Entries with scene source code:
□ □ □ □ □

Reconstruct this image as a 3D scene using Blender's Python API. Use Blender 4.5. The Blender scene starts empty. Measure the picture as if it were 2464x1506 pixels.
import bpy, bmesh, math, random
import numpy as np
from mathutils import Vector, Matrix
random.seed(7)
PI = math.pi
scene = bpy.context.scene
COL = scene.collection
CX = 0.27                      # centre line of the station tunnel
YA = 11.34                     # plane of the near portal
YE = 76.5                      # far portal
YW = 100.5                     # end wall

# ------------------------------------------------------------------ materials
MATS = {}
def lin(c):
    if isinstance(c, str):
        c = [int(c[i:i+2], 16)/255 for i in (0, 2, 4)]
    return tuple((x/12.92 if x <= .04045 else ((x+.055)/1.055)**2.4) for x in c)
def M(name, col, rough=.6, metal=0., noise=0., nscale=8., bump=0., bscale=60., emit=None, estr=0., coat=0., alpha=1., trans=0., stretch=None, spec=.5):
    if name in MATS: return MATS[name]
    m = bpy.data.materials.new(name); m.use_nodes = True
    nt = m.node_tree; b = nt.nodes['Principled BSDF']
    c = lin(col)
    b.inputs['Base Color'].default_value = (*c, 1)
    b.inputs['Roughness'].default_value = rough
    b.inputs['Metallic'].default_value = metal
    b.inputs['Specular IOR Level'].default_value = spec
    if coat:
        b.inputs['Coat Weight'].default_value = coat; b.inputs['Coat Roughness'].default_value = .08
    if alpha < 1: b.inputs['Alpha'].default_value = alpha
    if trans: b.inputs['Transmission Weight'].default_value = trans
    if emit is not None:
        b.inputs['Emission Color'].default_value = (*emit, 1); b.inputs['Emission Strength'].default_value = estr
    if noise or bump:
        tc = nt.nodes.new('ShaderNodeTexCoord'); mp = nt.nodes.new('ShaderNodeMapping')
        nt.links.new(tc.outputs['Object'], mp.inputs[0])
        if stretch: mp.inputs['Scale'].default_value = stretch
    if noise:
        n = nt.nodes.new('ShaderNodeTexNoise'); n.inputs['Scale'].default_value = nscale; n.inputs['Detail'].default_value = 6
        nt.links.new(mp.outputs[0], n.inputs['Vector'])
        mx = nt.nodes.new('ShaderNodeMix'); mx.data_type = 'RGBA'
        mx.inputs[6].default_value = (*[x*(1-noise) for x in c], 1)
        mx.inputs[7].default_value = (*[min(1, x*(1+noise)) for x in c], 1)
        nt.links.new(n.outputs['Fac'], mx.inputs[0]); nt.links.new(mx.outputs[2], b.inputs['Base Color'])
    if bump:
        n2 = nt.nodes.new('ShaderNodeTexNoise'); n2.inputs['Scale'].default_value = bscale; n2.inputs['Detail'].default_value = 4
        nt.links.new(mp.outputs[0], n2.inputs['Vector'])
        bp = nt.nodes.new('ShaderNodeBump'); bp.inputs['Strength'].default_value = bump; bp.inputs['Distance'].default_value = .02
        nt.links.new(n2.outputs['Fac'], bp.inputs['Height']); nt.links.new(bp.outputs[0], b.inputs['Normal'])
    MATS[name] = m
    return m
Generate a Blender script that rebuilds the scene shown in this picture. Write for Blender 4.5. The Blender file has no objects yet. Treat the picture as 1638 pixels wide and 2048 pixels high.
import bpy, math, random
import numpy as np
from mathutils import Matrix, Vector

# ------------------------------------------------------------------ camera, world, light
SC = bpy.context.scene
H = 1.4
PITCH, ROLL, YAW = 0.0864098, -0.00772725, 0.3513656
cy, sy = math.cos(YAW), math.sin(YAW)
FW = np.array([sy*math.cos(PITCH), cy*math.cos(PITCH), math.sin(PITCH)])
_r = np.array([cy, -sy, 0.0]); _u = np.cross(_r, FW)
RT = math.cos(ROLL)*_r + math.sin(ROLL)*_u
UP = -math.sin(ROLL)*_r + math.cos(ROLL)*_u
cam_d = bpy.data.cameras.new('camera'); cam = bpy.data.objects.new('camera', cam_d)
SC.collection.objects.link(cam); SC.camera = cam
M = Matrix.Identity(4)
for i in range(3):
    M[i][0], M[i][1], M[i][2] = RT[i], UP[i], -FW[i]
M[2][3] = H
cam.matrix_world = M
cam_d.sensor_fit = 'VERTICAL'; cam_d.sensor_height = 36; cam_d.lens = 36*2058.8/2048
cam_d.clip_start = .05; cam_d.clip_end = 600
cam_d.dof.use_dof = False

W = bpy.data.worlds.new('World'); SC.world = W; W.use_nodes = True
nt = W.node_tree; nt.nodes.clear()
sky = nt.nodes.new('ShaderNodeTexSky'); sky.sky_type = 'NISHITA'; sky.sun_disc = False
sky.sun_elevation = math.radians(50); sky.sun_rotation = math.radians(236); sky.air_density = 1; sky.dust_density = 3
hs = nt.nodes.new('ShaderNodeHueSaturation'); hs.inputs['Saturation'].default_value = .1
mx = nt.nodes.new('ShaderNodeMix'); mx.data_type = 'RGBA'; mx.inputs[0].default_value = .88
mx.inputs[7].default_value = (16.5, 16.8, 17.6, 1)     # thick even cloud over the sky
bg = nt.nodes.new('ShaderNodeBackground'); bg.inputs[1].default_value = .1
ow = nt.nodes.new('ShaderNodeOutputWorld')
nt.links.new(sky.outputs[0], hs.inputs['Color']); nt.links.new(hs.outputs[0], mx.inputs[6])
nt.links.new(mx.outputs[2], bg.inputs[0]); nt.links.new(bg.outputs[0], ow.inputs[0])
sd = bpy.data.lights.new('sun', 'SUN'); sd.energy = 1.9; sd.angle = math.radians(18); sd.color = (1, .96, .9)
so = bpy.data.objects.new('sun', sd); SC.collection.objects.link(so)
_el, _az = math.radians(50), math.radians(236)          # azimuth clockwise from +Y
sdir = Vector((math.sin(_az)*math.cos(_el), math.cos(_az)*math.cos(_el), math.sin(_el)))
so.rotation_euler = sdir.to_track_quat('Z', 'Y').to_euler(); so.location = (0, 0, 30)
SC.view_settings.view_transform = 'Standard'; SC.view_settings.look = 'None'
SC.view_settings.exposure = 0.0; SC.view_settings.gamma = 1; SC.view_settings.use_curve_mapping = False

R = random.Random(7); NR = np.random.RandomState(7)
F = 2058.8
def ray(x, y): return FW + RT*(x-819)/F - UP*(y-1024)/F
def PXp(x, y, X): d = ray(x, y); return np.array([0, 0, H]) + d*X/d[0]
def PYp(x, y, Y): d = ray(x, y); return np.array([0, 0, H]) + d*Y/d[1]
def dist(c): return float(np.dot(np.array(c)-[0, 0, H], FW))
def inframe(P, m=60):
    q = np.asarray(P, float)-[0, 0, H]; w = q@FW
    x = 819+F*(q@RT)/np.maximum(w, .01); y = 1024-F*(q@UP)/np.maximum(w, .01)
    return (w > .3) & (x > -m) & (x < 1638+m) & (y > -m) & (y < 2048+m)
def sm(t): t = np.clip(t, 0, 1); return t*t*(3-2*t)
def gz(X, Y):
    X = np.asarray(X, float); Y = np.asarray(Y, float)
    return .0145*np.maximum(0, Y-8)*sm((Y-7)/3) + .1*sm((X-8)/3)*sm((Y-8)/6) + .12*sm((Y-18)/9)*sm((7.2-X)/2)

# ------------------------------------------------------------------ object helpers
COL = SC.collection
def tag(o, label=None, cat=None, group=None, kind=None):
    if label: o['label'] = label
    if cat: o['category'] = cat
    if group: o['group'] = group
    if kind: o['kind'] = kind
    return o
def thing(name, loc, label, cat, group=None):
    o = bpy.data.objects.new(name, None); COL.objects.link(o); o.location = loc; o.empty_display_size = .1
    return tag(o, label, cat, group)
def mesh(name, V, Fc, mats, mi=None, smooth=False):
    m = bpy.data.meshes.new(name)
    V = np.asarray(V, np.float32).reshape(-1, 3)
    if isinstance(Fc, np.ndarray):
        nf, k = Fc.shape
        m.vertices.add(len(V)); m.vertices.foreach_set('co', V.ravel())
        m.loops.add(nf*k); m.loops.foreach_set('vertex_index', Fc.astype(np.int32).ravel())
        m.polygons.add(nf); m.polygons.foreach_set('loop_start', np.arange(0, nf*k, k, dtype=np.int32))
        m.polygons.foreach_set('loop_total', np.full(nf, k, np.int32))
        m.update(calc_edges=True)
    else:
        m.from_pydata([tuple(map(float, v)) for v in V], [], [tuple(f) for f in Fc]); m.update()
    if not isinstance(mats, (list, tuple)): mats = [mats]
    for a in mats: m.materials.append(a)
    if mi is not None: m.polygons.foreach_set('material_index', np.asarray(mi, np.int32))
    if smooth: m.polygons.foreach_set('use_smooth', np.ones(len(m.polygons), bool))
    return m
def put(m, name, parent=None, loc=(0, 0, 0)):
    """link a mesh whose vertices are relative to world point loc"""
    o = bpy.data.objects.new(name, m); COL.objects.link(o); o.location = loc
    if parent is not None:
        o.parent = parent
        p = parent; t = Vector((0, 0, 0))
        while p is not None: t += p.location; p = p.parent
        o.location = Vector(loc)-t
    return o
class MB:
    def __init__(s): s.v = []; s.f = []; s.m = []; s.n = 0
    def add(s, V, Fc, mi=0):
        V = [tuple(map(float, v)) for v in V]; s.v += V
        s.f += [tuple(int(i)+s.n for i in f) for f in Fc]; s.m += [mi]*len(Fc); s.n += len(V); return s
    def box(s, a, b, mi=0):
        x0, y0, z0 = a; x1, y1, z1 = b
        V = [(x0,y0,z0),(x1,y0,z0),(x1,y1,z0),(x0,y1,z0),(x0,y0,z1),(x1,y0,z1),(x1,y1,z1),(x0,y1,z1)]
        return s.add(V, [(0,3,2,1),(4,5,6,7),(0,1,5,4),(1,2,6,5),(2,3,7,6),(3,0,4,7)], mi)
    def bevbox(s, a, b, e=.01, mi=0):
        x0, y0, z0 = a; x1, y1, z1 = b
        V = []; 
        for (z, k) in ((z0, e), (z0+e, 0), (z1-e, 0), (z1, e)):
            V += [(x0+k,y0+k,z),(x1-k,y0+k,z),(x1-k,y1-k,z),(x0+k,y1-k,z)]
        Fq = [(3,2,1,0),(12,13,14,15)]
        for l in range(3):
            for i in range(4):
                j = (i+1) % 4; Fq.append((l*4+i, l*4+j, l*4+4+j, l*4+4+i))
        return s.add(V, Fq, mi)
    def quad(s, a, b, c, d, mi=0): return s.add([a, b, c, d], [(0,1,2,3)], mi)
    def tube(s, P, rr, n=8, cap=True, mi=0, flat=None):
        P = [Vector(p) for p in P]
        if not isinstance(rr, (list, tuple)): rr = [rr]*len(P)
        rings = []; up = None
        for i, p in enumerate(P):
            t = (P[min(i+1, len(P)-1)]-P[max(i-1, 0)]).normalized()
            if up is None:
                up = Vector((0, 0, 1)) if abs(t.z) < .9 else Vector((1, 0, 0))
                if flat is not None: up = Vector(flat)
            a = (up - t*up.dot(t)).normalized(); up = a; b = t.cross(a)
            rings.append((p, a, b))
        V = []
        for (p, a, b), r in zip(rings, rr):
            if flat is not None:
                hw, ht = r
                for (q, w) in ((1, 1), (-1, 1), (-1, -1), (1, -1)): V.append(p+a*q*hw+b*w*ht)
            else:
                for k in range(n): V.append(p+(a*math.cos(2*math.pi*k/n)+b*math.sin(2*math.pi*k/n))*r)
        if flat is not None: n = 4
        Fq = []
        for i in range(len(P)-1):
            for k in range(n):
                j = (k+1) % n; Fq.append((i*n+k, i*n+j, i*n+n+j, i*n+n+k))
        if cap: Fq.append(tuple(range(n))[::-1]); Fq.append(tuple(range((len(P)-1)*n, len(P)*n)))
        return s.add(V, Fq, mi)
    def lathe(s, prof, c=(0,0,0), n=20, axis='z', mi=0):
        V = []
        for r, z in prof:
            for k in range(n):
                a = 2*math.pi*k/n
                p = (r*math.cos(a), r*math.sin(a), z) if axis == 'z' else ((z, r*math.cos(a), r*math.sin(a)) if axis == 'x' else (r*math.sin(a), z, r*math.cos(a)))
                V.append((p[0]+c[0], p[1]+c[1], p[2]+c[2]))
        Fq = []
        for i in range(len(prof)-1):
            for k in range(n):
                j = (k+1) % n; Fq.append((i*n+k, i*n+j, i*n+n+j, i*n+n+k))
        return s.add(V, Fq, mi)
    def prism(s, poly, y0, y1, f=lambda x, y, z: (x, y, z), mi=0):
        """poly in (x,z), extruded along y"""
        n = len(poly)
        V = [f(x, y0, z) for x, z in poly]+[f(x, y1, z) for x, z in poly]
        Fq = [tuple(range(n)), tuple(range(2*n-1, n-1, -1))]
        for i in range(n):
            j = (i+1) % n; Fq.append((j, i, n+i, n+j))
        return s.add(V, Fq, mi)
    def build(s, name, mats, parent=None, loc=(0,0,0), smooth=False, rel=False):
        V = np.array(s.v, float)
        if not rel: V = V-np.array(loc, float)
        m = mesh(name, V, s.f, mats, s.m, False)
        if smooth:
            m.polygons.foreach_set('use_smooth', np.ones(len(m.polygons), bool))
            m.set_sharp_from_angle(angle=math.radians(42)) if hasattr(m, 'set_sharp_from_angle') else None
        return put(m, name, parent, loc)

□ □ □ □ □

§ **Task requirements**
Copy every line of the listing containing the string "picture".

§ **Task output**
Reconstruct this image as a 3D scene using Blender's Python API. Use Blender 4.5. The Blender scene starts empty. Measure the picture as if it were 2464x1506 pixels.
Generate a Blender script that rebuilds the scene shown in this picture. Write for Blender 4.5. The Blender file has no objects yet. Treat the picture as 1638 pixels wide and 2048 pixels high.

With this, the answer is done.